Key stakeholders in the Oceans economy sector gathered at the Nelson Mandela University Ocean Sciences Campus on Tuesday and debated what could be done to improve and develop the Oceans Economy of the Eastern Cape, with the hope of strengthening the economy of the province.

The agenda of the meeting focused on four main objectives, namely- re-interrogating the potential contribution of the Oceans Economy to the Eastern Cape, looking at what Operation Phakisa’s Oceans economy initiative has achieved so far, discussing potential strategies for future projects and lastly outlining a path towards an Oceans Economy Summit for investment and development, to be held in November.

Addressing delegates, Mahlubandile Qwase, from EC Operation Phakisa, outlined and discussed potential development projects that could boost the EC Oceans Economy, focusing on- Aquaculture, Marine Transport and Manufacturing, Coastal Tourism, Small Harbour development, Offshore oil and gas, Marine Protection Services and Skills development.

“When it comes to Coastline Development and Small Harbours, infrastructure needs to be put in place along the Wild Coast, focusing on Coffee Bay and Mbashe,” said Qwase.

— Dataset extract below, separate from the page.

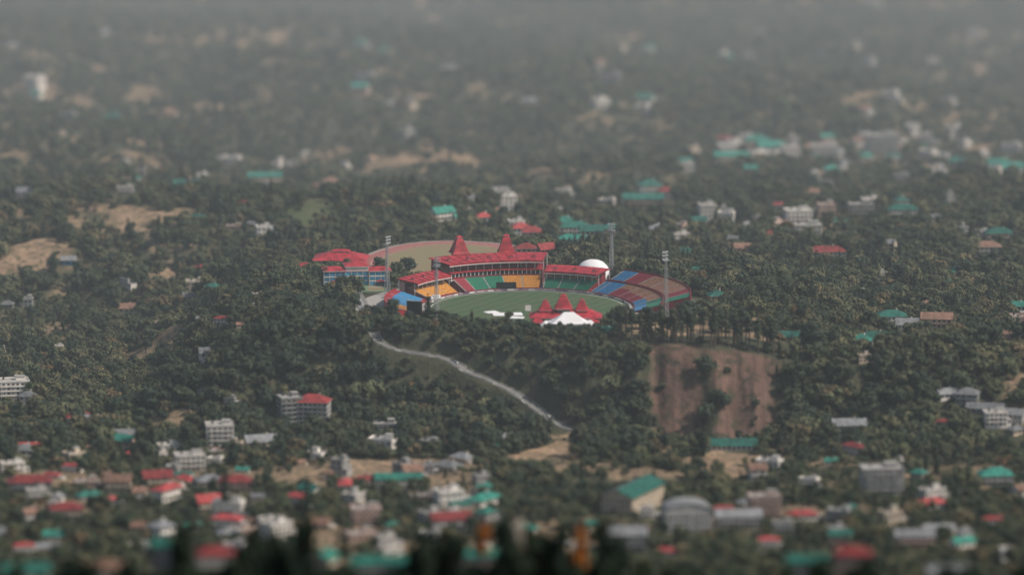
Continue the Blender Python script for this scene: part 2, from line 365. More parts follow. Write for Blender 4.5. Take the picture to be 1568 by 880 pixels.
def pagoda(s,x,y,z0,zb,w,hr,rz=0,body="pink"):
    s.box(x,y,z0,zb,w*.8,w*.8,body,rz)
    s.box(x,y,zb-3.4,zb-1.2,w*.83,w*.83,"glass",rz)
    s.box(x,y,zb-.5,zb,w*1.0,w*1.0,"paint",rz)
    ws=[1.15,.98,.78,.54,.38]; hs=[0,.1,.34,.64,.82]
    for i in range(4): s.frus(x,y,zb+hr*hs[i],zb+hr*hs[i+1],w*ws[i],w*ws[i],w*ws[i+1],w*ws[i+1],"red",rz)
    s.box(x,y,zb+hr*.82,zb+hr*.88,w*.24,w*.24,"paint",rz); s.frus(x,y,zb+hr*.88,zb+hr,w*.4,w*.4,.1,.1,"red",rz)
s=MB(); pagoda(s,-37,24,.1,20.5,11,12.5,.3); s.obj("pavilion_tower_west",parent=st)
s=MB(); pagoda(s,-4,31,.1,20,11,13,.05); s.obj("pavilion_tower_east",parent=st)
s=MB(); x0,y0=36,-151
s.box(x0,y0,-1,7,44,13,"pink")
for i in range(14):
    s.box(x0-20.5+i*3.15,y0-6.55,1,3,1.7,.12,"glass"); s.box(x0-20.5+i*3.15,y0-6.55,4.3,6.1,1.7,.12,"glass")
    s.box(x0-20.5+i*3.15,y0+6.55,4.3,6.1,1.7,.12,"glass")
s.box(x0,y0,3.4,3.8,46,15,"paint"); s.box(x0,y0,6.9,7.3,48,17,"paint")
s.frus(x0,y0,7.3,11.5,49,18,34,4,"red")
for dx,w,zb,hr in ((-13.5,8,9.5,7),(-1.5,10.5,11,9.5),(11,8,9.5,7.5),):
    pagoda(s,x0+dx,y0,7,zb+2,w,hr)
s.frus(x0-19,y0-9,4.5,7.5,10,8,2,1,"red"); s.frus(x0+18,y0-9,4.5,7.5,10,8,2,1,"red")
s.obj("clubhouse")
def tent(name,x,y,w,d,h0,h1,rz=0):
    s=MB()
    for a in (-1,1):
        for b_ in (-1,1): s.box(a*w*.46,b_*d*.46,-.5,h0,.3,.3,"steel")
    n=10
    for i in range(n):
        t0=i/n;t1=(i+1)/n
        def prof(t): return h0+(h1-h0)*(t**1.25)
        s.frus(0,0,prof(t0),prof(t1),w*(1-t0*.75),d*(1-t0*.98),w*(1-t1*.75)+.05,d*(1-t1*.98),"wfab")
    s.box(0,0,h0-1.2,h0,w*.985,d*.985,"wfab")
    return s.obj(name,(x,y,0),rz)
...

Dr Derrick Swartz, form Nelson Mandela University Ocean Sciences Department, said “In order to improve and develop the Oceans Economy we must first focus on the apex priorities and come up with a good economic strategy. We need to include Township economy, Business economy and the Environmental economy”.

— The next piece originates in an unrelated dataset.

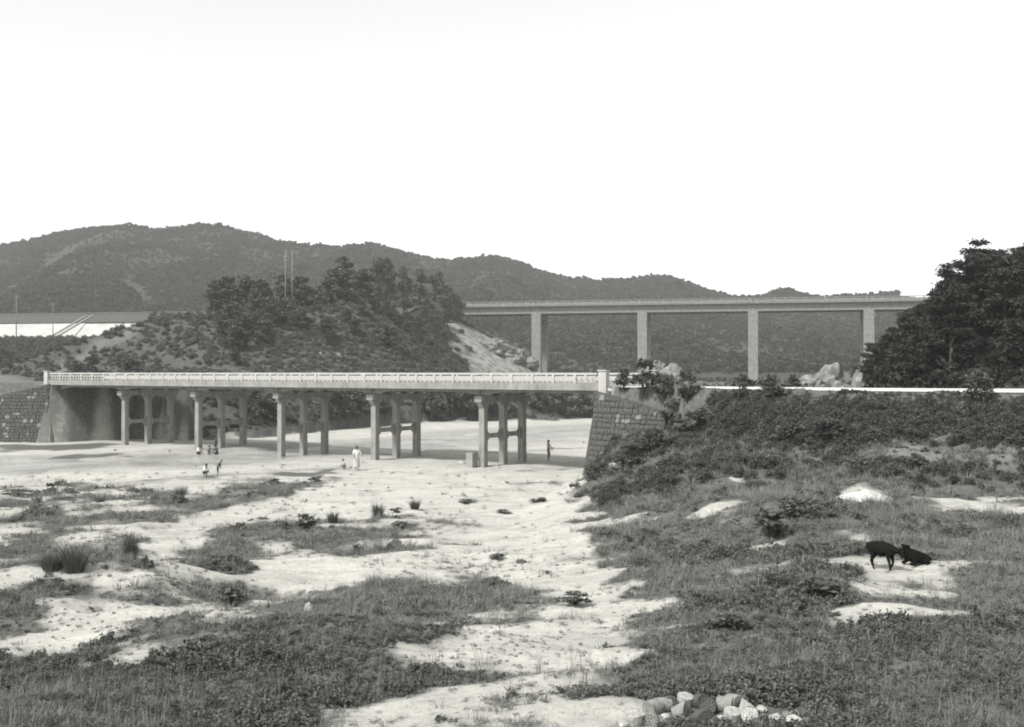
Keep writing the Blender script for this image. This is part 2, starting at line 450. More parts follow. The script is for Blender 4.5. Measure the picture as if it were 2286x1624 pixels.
class MB:
    """collects simple solids into one mesh"""
    def __init__(s): s.v, s.f = [], []
    def add(s, v, f):
        b = len(s.v); s.v += [tuple(map(float, q)) for q in v]; s.f += [tuple(b + i for i in q) for q in f]
        return s
    def box(s, x0, x1, y0, y1, z0, z1, tap=0.0):
        t = tap
        v = [(x0, y0, z0), (x1, y0, z0), (x1, y1, z0), (x0, y1, z0), (x0 + t, y0 + t, z1), (x1 - t, y0 + t, z1), (x1 - t, y1 - t, z1), (x0 + t, y1 - t, z1)]
        return s.add(v, [(3, 2, 1, 0), (4, 5, 6, 7), (0, 1, 5, 4), (1, 2, 6, 5), (2, 3, 7, 6), (3, 0, 4, 7)])
    def hexa(s, v):
        return s.add(v, [(3, 2, 1, 0), (4, 5, 6, 7), (0, 1, 5, 4), (1, 2, 6, 5), (2, 3, 7, 6), (3, 0, 4, 7)])
    def prism(s, poly, y0, y1):
        """poly in (x, z), extruded along y"""
        n = len(poly)
        v = [(x, y0, z) for x, z in poly] + [(x, y1, z) for x, z in poly]
        f = [tuple(range(n)), tuple(range(2 * n - 1, n - 1, -1))]
        f += [(i, i + n, (i + 1) % n + n, (i + 1) % n) for i in range(n)]
        return s.add(v, f)
    def tube(s, pts, rad, seg=8, cap=True):
        pts = [Vector(p) for p in pts]; n = len(pts); rings = []
        for i, p in enumerate(pts):
            d = (pts[min(i + 1, n - 1)] - pts[max(i - 1, 0)]).normalized()
            a = d.orthogonal().normalized() if i == 0 else (a - d * a.dot(d)).normalized()
            b = d.cross(a)
            r = rad[i] if hasattr(rad, '__len__') else rad
            rings.append([p + (a * math.cos(k * 2 * math.pi / seg) + b * math.sin(k * 2 * math.pi / seg)) * r for k in range(seg)])
        v = [q for r in rings for q in r]; f = []
        for i in range(n - 1):
            for k in range(seg):
                f.append((i * seg + k, i * seg + (k + 1) % seg, (i + 1) * seg + (k + 1) % seg, (i + 1) * seg + k))
        if cap: f += [tuple(range(seg - 1, -1, -1)), tuple(range((n - 1) * seg, n * seg))]
        return s.add(v, f)
    def ball(s, c, r, seg=8, rings=5):
        v, f = [], []
        rx, ry, rz = r if hasattr(r, '__len__') else (r, r, r)
        for i in range(1, rings):
            th = math.pi * i / rings
            for k in range(seg):
                ph = 2 * math.pi * k / seg
                v.append((c[0] + rx * math.sin(th) * math.cos(ph), c[1] + ry * math.sin(th) * math.sin(ph), c[2] + rz * math.cos(th)))
        t = len(v); v += [(c[0], c[1], c[2] + rz), (c[0], c[1], c[2] - rz)]
        for i in range(rings - 2):
            for k in range(seg):
                f.append((i * seg + k, (i + 1) * seg + k, (i + 1) * seg + (k + 1) % seg, i * seg + (k + 1) % seg))
        for k in range(seg):
            f.append((t, k, (k + 1) % seg)); f.append((t + 1, (rings - 2) * seg + (k + 1) % seg, (rings - 2) * seg + k))
        return s.add(v, f)
    def build(s, name, mat, parent=None, smooth=False, **k):
        return obj(name, mesh(name, s.v, s.f, mat, smooth), parent, **k)

def bevelled(me, w, seg=1):
    bm = bmesh.new(); bm.from_mesh(me)
    bmesh.ops.bevel(bm, geom=list(bm.edges), offset=w, segments=seg, affect='EDGES', clamp_overlap=True)
    bm.to_mesh(me); bm.free(); me.update()
    return me

# ------------------------------------------------------------------ ground cover map (patches of weeds and bare sand)
def polyw(pts):
    return [tuple(ground_at(u, v)[:2]) for u, v in pts]
def zA(pts):  # from an enlargement of the left foreground
    return [S(x / 1.633, 1200 + y / 1.633) for x, y in pts]
def zB(pts):  # right foreground
    return [S(1850 + x / 2.477, 1250 + y / 2.477) for x, y in pts]
def zC(pts):  # by the right abutment
    return [S(1200 + x / 3.249, 1250 + y / 3.249) for x, y in pts]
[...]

“We need to move sluggish government projects forward, get investment and think carefully about which projects will create more jobs in the Eastern Cape. We need two to three major projects for the MEC to campaign for” he added.

In his address, Mabuyane said “We have the power to change our coastal zone, as it belongs to the people of the Eastern Cape. Today we are starting a process of engagement, ideas and proposals. We will also hold meetings in East London and Umthatha”.

At the meeting, there was much talk about a potential oil refinery that could be established at the Coega Special Economic Zone, just outside PE, as well as Transet's Ports Festival, both of which would strengthen the Eastern Cape economy.

There were also many concerns over the refinery and the potential negative impact that it could have on the environment.

Kevin Hustler, Strategic Development Projects at Nelson Mandela Business School, said “Sustainable business and sustainable oceans is important. The rich bio-diversity of the Ocean must be protected. Environmental interests must be balanced with business interests.

Phumla Mkuhlu, an Eastern Cape business woman, said “The shipping Industry is the largest industry in the world, but the money is not getting to the local people in the shipping industry. We don’t want dreams in the sky, we want tangible opportunities”.

“South Africa is now entering the 4th industrial revolution, but we don’t have the technological know-how, how are we going to protect jobs from large international companies” she added.

Image: Left to right- Nhlanganiso Dladla (ECDC), Hon. Lubabalo Oscar Mabuyane (MEC), Prof. Sibongile Muthwa (Vice chancellor of NMU), Dr Derrick Swartz (NMU Ocean Sciences).